§ **DATA EXTRACT**:
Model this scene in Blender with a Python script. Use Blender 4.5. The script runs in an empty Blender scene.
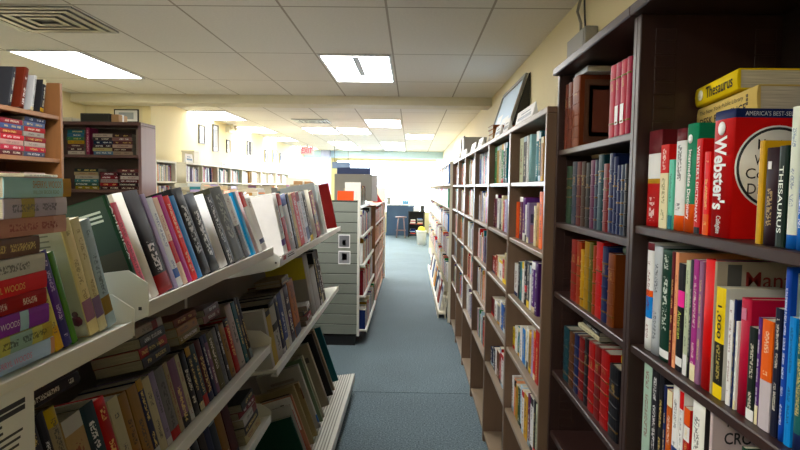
import bpy, bmesh, math, random
from mathutils import Matrix, Vector
C = bpy.context.scene.collection
R = math.radians
rnd = random.Random(7)

# ------------------------------------------------------------------ camera
F, CX, CY, CZ = 600.0, 400.0, 225.0, 1.67
def _basis(vx=411.0, vy=187.0, roll=0.8):
    p = math.atan((CY - vy) / F); y = math.atan((vx - CX) / F * math.cos(p))
    f = Vector((-math.sin(y)*math.cos(p), math.cos(y)*math.cos(p), -math.sin(p)))
    r = Vector((math.cos(y), math.sin(y), 0)); u = r.cross(f)
    c, s = math.cos(R(roll)), math.sin(R(roll))
    return c*r + s*u, -s*r + c*u, f
RT, UP, FW = _basis()
def hit(px, py, ax, val):
    d = FW + RT*((px-CX)/F) + UP*((CY-py)/F)
    o = Vector((0, 0, CZ)); t = (val - o[ax]) / d[ax]
    return o + d*t
def y_at(px, X, Z):                    # Y of the point (X, ?, Z) that is seen in image column px
    k = (px-CX)/F; n = RT - FW*k
    return -(n.x*X + n.z*(Z-CZ)) / n.y
def z_at(py, X, Y):                    # height of the point (X, Y, ?) seen in image row py
    k = (CY-py)/F; n = UP - FW*k
    return CZ - (n.x*X + n.y*Y) / n.z
cam = bpy.data.cameras.new('camera'); camo = bpy.data.objects.new('camera', cam); C.objects.link(camo)
m = Matrix((RT, UP, -FW)).transposed().to_4x4(); m.translation = (0, 0, CZ); camo.matrix_world = m
cam.sensor_width = 36; cam.lens = 27; cam.clip_start = .05; cam.clip_end = 200
bpy.context.scene.camera = camo

# ------------------------------------------------------------------ colour and materials
def lin(h):
    h = h.lstrip('#'); v = [int(h[i:i+2], 16)/255 for i in (0, 2, 4)]
    return tuple(c/12.92 if c <= .04045 else ((c+.055)/1.055)**2.4 for c in v)
PAL = {
 'black':'15151a','navy':'1c2750','dark blue':'1f3a78','blue':'2463ae','bright blue':'1f7cc4','light blue':'9cc3d8','teal':'1f6f78','dark teal':'1c4048',
 'green':'2d7a4a','dark green':'1d3f2c','olive':'5d5a2c','mint':'7cc4ae','red':'c01f2c','crimson':'a5162c','dark red':'741823','maroon':'55161f','brick red':'8c3120',
 'rust':'a14a22','orange':'d9691f','peach':'e6a887','pink':'dd7f8f','magenta':'b0297f','purple':'54306e','violet':'7d4aa0','lavender':'a99fc0','mauve':'8f6a86',
 'brown':'5c3a22','dark brown':'35231a','tan':'b08a5c','mustard':'a88632','gold':'c9a13c','yellow':'ecd21c','cream':'e4dcbc','white':'ececea','beige':'c2b596',
 'grey':'8b8d90','pale grey':'c3c8c8','dark grey':'42454b','slate':'3c4656','grey-green':'93a79c','silver':'b4b9bd','pale green':'c3ccb2','plum':'5b2447','pale blue':'b9cfdc'}
def mat(name, rough=.5, metal=0.0):
    mt = bpy.data.materials.new(name); mt.use_nodes = True
    b = mt.node_tree.nodes['Principled BSDF']; b.inputs['Roughness'].default_value = rough; b.inputs['Metallic'].default_value = metal
    return mt, mt.node_tree.nodes, mt.node_tree.links, b
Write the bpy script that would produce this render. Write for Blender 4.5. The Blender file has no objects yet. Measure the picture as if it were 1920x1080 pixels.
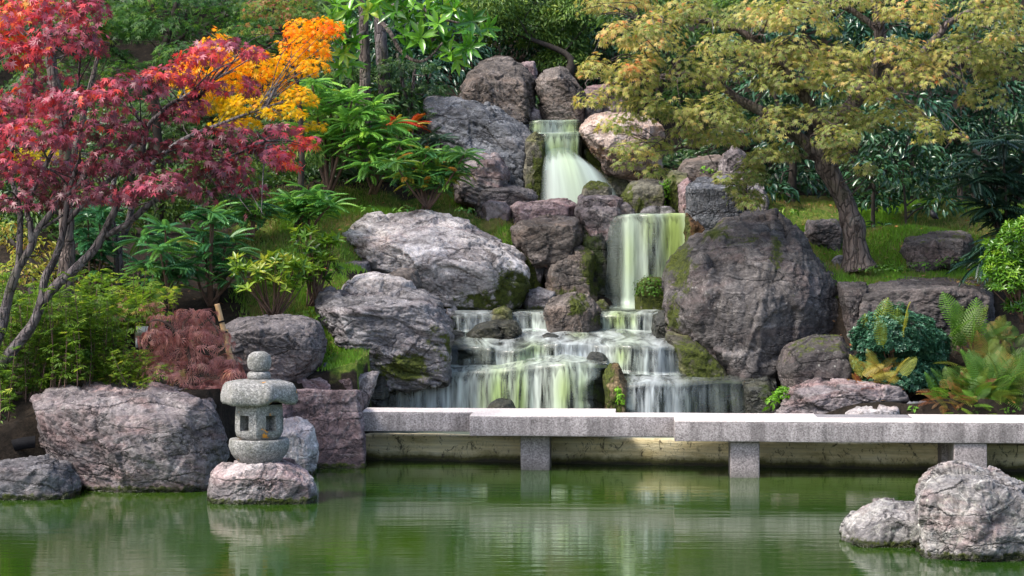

§ **THE EXERCISE**:
Omit every picture, and otherwise quote the entries exactly.

§ **FINAL RESULT**:
Model this scene in Blender with a Python script. Use Blender 4.5. The script runs in an empty Blender scene.
import bpy, bmesh, math, random
from mathutils import Matrix, Vector
C = bpy.context.scene.collection
R = math.radians
rnd = random.Random(7)

# ------------------------------------------------------------------ camera
F, CX, CY, CZ = 600.0, 400.0, 225.0, 1.67
def _basis(vx=411.0, vy=187.0, roll=0.8):
    p = math.atan((CY - vy) / F); y = math.atan((vx - CX) / F * math.cos(p))
    f = Vector((-math.sin(y)*math.cos(p), math.cos(y)*math.cos(p), -math.sin(p)))
    r = Vector((math.cos(y), math.sin(y), 0)); u = r.cross(f)
    c, s = math.cos(R(roll)), math.sin(R(roll))
    return c*r + s*u, -s*r + c*u, f
RT, UP, FW = _basis()
def hit(px, py, ax, val):
    d = FW + RT*((px-CX)/F) + UP*((CY-py)/F)
    o = Vector((0, 0, CZ)); t = (val - o[ax]) / d[ax]
    return o + d*t
def y_at(px, X, Z):                    # Y of the point (X, ?, Z) that is seen in image column px
    k = (px-CX)/F; n = RT - FW*k
    return -(n.x*X + n.z*(Z-CZ)) / n.y
def z_at(py, X, Y):                    # height of the point (X, Y, ?) seen in image row py
    k = (CY-py)/F; n = UP - FW*k
    return CZ - (n.x*X + n.y*Y) / n.z
cam = bpy.data.cameras.new('camera'); camo = bpy.data.objects.new('camera', cam); C.objects.link(camo)
m = Matrix((RT, UP, -FW)).transposed().to_4x4(); m.translation = (0, 0, CZ); camo.matrix_world = m
cam.sensor_width = 36; cam.lens = 27; cam.clip_start = .05; cam.clip_end = 200
bpy.context.scene.camera = camo

# ------------------------------------------------------------------ colour and materials
def lin(h):
    h = h.lstrip('#'); v = [int(h[i:i+2], 16)/255 for i in (0, 2, 4)]
    return tuple(c/12.92 if c <= .04045 else ((c+.055)/1.055)**2.4 for c in v)
PAL = {
 'black':'15151a','navy':'1c2750','dark blue':'1f3a78','blue':'2463ae','bright blue':'1f7cc4','light blue':'9cc3d8','teal':'1f6f78','dark teal':'1c4048',
 'green':'2d7a4a','dark green':'1d3f2c','olive':'5d5a2c','mint':'7cc4ae','red':'c01f2c','crimson':'a5162c','dark red':'741823','maroon':'55161f','brick red':'8c3120',
 'rust':'a14a22','orange':'d9691f','peach':'e6a887','pink':'dd7f8f','magenta':'b0297f','purple':'54306e','violet':'7d4aa0','lavender':'a99fc0','mauve':'8f6a86',
 'brown':'5c3a22','dark brown':'35231a','tan':'b08a5c','mustard':'a88632','gold':'c9a13c','yellow':'ecd21c','cream':'e4dcbc','white':'ececea','beige':'c2b596',
 'grey':'8b8d90','pale grey':'c3c8c8','dark grey':'42454b','slate':'3c4656','grey-green':'93a79c','silver':'b4b9bd','pale green':'c3ccb2','plum':'5b2447','pale blue':'b9cfdc'}
def mat(name, rough=.5, metal=0.0):
    mt = bpy.data.materials.new(name); mt.use_nodes = True
    b = mt.node_tree.nodes['Principled BSDF']; b.inputs['Roughness'].default_value = rough; b.inputs['Metallic'].default_value = metal
    return mt, mt.node_tree.nodes, mt.node_tree.links, b
Write the bpy script that would produce this render. Write for Blender 4.5. The Blender file has no objects yet. Measure the picture as if it were 1920x1080 pixels.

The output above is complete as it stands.